Compress a PDF

Shrink file size by re-rendering each page as a compressed image. Best for scanned/image-heavy PDFs — text will no longer be selectable or searchable afterward.

The usual reason to compress a PDF is that something won't accept it — an email attachment limit, an upload cap, a portal that silently rejects anything over a few megabytes. This shrinks the file by re-rendering each page as a compressed image, which is why it works so well on scans and so modestly on text.

How Compress a PDF works

  1. Drop your file into the tool, or click to browse.
  2. Everything runs in your browser — no upload, no server, no waiting.
  3. Download your result straight to your device.

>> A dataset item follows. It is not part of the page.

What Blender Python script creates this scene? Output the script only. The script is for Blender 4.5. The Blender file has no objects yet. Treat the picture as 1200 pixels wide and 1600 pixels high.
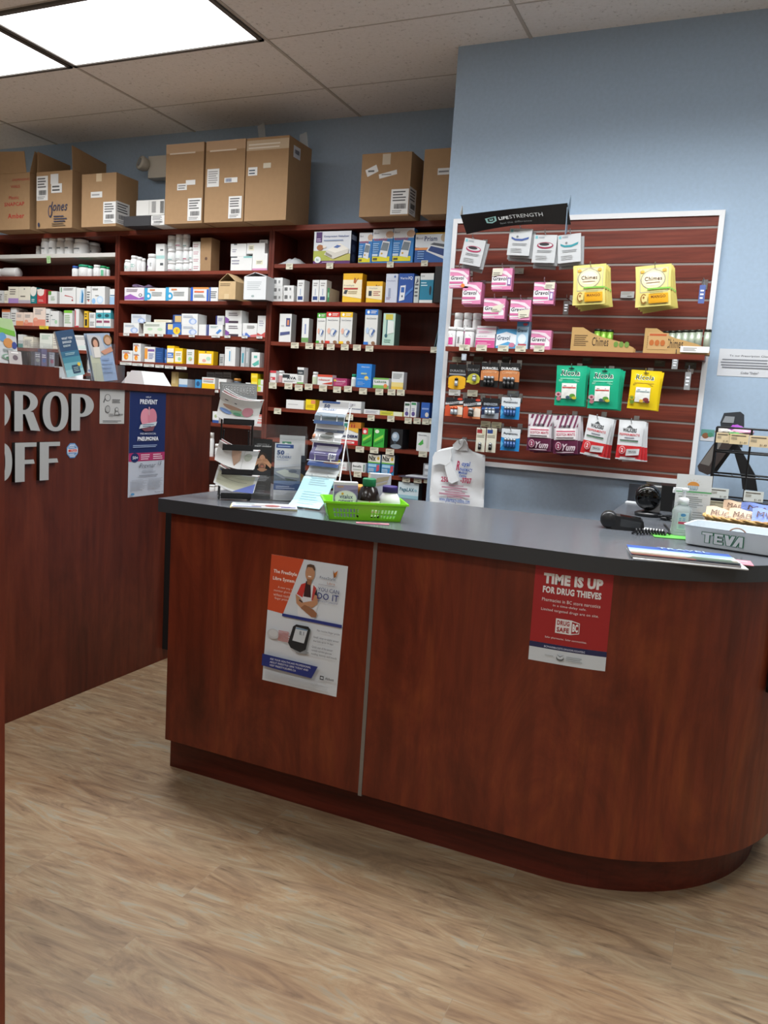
import bpy, bmesh, math, random
from mathutils import Vector, Matrix, Euler
random.seed(7)
S = bpy.context.scene
C = S.collection
PI = math.pi
CAMZ = 1.35
# ---------------------------------------------------------------- camera
YAW, PITCH, ROLL, FPX = -0.409571, -0.136293, 0.0648753, 1241.0
cy_, sy_, cp_, sp_, cr_, sr_ = math.cos(YAW), math.sin(YAW), math.cos(PITCH), math.sin(PITCH), math.cos(ROLL), math.sin(ROLL)
FWD = Vector((sy_*cp_, cy_*cp_, sp_)); r0 = Vector((cy_, -sy_, 0)); u0_ = r0.cross(FWD)
RGT = cr_*r0 + sr_*u0_; UPV = -sr_*r0 + cr_*u0_
cam_d = bpy.data.cameras.new('camera'); cam = bpy.data.objects.new('camera', cam_d); C.objects.link(cam)
cam_d.sensor_fit = 'VERTICAL'; cam_d.sensor_height = 24; cam_d.lens = FPX/1600*24; cam_d.clip_start = .02
m = Matrix((RGT, UPV, -FWD)).transposed().to_4x4(); m.translation = (0, 0, CAMZ)
cam.matrix_world = m
S.camera = cam
S.view_settings.view_transform = 'Standard'; S.view_settings.look = 'None'
S.view_settings.gamma = 1; S.view_settings.use_curve_mapping = False
S.view_settings.exposure = 0.08
CEIL = 3.05
LIGHT_W = 30.0
LIGHT_COL = (0.965, 0.985, 1.0)
LIGHT_SPREAD = math.radians(142)
w = bpy.data.worlds.new('world'); S.world = w; w.use_nodes = True
w.node_tree.nodes['Background'].inputs[0].default_value = (.5, .55, .6, 1)
w.node_tree.nodes['Background'].inputs[1].default_value = .1

# measuring helpers: a point of the photograph's frame carried onto a real plane of the room
def ray(px, py): return FWD*FPX + RGT*(px-600) - UPV*(py-800)
def onY(px, py, Y): d = ray(px, py); d = d*(Y/d.y); return Vector((d.x, d.y, d.z+CAMZ))
def onX(px, py, X): d = ray(px, py); d = d*(X/d.x); return Vector((d.x, d.y, d.z+CAMZ))
def onZ(px, py, Z): d = ray(px, py); d = d*((Z-CAMZ)/d.z); return Vector((d.x, d.y, Z))

# ---------------------------------------------------------------- materials
def lin(h):
    h = h.lstrip('#')
    if len(h) == 3: h = ''.join(c*2 for c in h)
    v = [int(h[i:i+2], 16)/255 for i in (0, 2, 4)]
    return tuple(x/12.92 if x <= .04045 else ((x+.055)/1.055)**2.4 for x in v) + (1,)
MATS = {}
def mat(col, rough=.5, metal=0, **k):
    key = (col, rough, metal, tuple(sorted(k.items())))
    if key in MATS: return MATS[key]
    m = bpy.data.materials.new('m_'+col.strip('#')); m.use_nodes = True
    b = m.node_tree.nodes['Principled BSDF']
    b.inputs['Base Color'].default_value = lin(col); b.inputs['Roughness'].default_value = rough; b.inputs['Metallic'].default_value = metal
    for a, v in k.items():
        b.inputs[{'trans': 'Transmission Weight', 'alpha': 'Alpha', 'ior': 'IOR', 'coat': 'Coat Weight', 'spec': 'Specular IOR Level'}[a]].default_value = v
    MATS[key] = m
    return m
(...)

Good to know: Because pages become images, the text in the output is no longer selectable or searchable, and it won't be readable by a screen reader. That's a real trade — if you need the text to stay text, don't compress this way. If you need to hit an exact number of kilobytes rather than 'smaller', use Compress PDF to exact size instead.

Common questions

Why did my PDF barely shrink?

Because it was already mostly text. Text is tiny; the space in a PDF is almost always the images. A scanned document compresses dramatically, a text report barely at all — there's little there to remove.

Can I still search or select the text afterward?

No. Each page is re-rendered as an image, so the text becomes pixels. If you need selectable text, keep the original.